John Marion, executive director for Common Cause Rhode Island, describes the bevy of law changes as the “post-Gordon Fox reform,” referring to the former Rhode Island House Speaker who was sentenced to three years in federal prison in 2015 after pleading guilty to bribery, wire fraud and tax evasion.
“I think the number 1 reason you’re seeing more violations is thanks to the post-Gordon Fox reforms, which make it easier for the Board of Elections to spot when there is a violation,” Marion said. “It may look like more people are cheating, but the reality is, people may have been cheating all along, we’re just catching them more.”
Among the bills passed in the wake of the Fox scandal: requiring candidates and political action committees to turn over quarterly bank account statements in addition to their separate accounts of fundraising and spending.

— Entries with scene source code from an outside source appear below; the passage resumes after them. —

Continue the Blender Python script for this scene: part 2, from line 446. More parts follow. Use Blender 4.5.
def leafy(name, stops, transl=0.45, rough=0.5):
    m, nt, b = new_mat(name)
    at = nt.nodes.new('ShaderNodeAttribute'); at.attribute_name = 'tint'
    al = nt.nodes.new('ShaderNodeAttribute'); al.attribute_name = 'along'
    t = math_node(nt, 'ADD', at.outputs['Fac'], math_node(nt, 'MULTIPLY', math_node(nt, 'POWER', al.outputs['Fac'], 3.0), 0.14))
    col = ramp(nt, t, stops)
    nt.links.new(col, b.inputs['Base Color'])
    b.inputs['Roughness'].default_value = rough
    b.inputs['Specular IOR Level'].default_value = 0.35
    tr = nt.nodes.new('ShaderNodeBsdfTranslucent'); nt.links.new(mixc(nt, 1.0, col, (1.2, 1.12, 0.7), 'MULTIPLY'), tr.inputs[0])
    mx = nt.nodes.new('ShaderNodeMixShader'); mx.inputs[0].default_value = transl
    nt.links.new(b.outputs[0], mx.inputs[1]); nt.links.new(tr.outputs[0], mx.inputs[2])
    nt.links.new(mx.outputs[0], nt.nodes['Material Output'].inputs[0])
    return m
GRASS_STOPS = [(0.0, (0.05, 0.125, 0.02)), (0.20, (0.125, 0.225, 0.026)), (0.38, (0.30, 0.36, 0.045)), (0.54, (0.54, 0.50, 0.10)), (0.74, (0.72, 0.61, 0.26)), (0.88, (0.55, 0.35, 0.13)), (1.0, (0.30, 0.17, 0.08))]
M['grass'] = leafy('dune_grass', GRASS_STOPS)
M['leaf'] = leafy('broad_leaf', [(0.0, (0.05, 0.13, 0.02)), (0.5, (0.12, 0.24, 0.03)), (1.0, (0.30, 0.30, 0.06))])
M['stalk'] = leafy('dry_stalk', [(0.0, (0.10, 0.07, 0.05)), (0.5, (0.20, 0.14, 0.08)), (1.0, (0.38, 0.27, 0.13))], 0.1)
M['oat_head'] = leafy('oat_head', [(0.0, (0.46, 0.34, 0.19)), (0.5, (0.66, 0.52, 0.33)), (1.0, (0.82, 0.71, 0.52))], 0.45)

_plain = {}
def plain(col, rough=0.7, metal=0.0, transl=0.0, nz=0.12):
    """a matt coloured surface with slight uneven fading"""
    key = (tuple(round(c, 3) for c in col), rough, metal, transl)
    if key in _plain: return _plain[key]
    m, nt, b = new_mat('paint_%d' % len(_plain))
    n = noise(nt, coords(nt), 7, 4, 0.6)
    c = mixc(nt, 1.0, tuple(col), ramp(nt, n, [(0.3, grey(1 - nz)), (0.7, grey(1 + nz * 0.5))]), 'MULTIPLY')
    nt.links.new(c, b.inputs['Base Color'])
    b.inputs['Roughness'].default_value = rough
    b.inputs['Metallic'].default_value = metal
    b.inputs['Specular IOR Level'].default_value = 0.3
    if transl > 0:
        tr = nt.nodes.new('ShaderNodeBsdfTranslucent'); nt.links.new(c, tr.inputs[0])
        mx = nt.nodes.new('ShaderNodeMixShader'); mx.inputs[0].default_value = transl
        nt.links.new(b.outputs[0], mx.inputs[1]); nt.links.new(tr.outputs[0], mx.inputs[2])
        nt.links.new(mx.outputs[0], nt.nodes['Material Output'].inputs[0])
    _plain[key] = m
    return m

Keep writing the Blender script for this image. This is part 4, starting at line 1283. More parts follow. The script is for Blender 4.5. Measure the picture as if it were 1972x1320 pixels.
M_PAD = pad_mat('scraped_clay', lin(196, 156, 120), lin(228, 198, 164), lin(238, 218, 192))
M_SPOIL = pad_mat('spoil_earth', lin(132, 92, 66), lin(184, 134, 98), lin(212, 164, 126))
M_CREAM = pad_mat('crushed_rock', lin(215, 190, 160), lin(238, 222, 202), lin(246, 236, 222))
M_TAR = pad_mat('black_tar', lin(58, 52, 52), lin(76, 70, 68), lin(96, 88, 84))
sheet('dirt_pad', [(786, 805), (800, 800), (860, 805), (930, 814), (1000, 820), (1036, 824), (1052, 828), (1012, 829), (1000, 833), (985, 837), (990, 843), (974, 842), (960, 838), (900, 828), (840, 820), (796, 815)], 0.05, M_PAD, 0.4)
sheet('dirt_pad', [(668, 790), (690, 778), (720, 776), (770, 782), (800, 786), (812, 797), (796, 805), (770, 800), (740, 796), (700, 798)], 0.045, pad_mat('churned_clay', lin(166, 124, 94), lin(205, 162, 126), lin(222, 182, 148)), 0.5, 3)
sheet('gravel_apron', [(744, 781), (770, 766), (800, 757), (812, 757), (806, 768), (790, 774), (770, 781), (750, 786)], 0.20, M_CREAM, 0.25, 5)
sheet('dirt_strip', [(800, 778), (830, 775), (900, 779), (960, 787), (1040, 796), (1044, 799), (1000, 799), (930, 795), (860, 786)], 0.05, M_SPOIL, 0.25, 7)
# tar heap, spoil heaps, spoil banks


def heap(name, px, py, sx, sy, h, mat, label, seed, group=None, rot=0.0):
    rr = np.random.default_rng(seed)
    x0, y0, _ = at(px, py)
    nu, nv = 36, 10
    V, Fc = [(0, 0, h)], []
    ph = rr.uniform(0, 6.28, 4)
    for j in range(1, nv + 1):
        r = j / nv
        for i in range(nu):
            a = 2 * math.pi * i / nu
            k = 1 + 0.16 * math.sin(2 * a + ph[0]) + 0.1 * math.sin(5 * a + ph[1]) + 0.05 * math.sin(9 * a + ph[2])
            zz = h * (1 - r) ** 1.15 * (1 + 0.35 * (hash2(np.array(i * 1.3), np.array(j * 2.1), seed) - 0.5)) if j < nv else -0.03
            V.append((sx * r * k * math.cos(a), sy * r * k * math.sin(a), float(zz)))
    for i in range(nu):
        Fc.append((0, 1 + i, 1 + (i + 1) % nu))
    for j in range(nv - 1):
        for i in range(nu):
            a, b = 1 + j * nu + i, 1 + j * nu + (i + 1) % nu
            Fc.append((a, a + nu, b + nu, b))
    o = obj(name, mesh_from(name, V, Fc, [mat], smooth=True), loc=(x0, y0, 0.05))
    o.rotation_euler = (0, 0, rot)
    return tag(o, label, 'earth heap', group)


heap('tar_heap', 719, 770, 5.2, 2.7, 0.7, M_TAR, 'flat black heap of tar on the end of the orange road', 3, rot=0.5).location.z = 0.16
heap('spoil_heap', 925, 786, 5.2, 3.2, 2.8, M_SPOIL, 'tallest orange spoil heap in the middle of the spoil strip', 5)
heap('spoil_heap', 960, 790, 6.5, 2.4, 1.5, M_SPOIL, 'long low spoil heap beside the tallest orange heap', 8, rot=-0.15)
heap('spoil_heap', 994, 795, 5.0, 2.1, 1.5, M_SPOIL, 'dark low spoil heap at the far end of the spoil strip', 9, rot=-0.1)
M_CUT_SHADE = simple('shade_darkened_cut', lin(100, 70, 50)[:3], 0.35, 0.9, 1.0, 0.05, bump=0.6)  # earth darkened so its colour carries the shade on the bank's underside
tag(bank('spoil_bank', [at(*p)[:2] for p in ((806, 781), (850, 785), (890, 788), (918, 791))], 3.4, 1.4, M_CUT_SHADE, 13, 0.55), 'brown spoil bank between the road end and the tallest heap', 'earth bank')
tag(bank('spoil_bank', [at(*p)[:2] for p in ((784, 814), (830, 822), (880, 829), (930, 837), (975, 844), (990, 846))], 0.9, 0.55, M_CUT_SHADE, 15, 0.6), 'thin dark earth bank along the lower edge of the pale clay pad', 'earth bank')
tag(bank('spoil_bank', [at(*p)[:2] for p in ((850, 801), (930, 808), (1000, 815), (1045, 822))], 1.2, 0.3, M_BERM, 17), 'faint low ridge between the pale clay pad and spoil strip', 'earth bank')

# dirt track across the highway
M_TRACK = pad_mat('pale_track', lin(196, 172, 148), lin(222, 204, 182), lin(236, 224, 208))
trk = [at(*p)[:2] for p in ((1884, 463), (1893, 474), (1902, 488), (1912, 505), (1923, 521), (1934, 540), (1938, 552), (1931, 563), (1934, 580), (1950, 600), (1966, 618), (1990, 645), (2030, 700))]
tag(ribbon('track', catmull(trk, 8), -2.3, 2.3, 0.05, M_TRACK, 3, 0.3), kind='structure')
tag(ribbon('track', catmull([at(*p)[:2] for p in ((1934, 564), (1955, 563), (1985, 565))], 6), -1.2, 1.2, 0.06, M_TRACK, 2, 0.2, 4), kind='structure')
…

Other laws passed as part of the package of campaign finance reforms require candidates, officeholders and political action committees to keep their campaign accounts separate, and to appoint a treasurer other than themselves if they raise or spend more than $10,000 in a year.
The bank statement law, in particular, was a “gamechanger,” Thornton said.
Comparing a bank statement with a campaign finance report allowed his staff to find “variances,” which in turn, often revealed larger problems with a candidate or committee’s finances.
Also crucial: the almighty subpoena, which the elections board has always had authority to use but has turned to increasingly in recent years if a candidate or committee isn’t willingly turning over their financial information, Thornton said.
While the changes to state campaign finance law went into effect in 2016, the results of those changes took longer to realize. Hence, the increase in fines from campaign finance violations starting in 2021, according to Thornton.
A few of those violations suggest glaring and intentional rule breaking, but more often, Thornton described the violations as inadvertent or accidental errors.
Take Sen. Elaine Morgan. The Hopkinton Republican was among the nine people who entered into consent orders with the election board in 2022 for campaign finance violations. Morgan, who has served in the Rhode Island Senate since 2014, paid a $1,200 fine after she was found to have spent more than $2,600 of campaign funds on personal expenses during the two prior years, according to the election board audit.
Morgan readily admitted to the mistake, which she chalked up to “accidental stupidity.”
She had wrongly thought her campaign debit card was her personal one, since both were marked with her name and from the same bank, Washington Trust Co., she said.
While she characterized her violation as inadvertent, she also stressed the importance of candidates following the rules.
“If we’re going to take money, we have to know the rules,” she said.
Which, based on Thornton’s efforts, they should.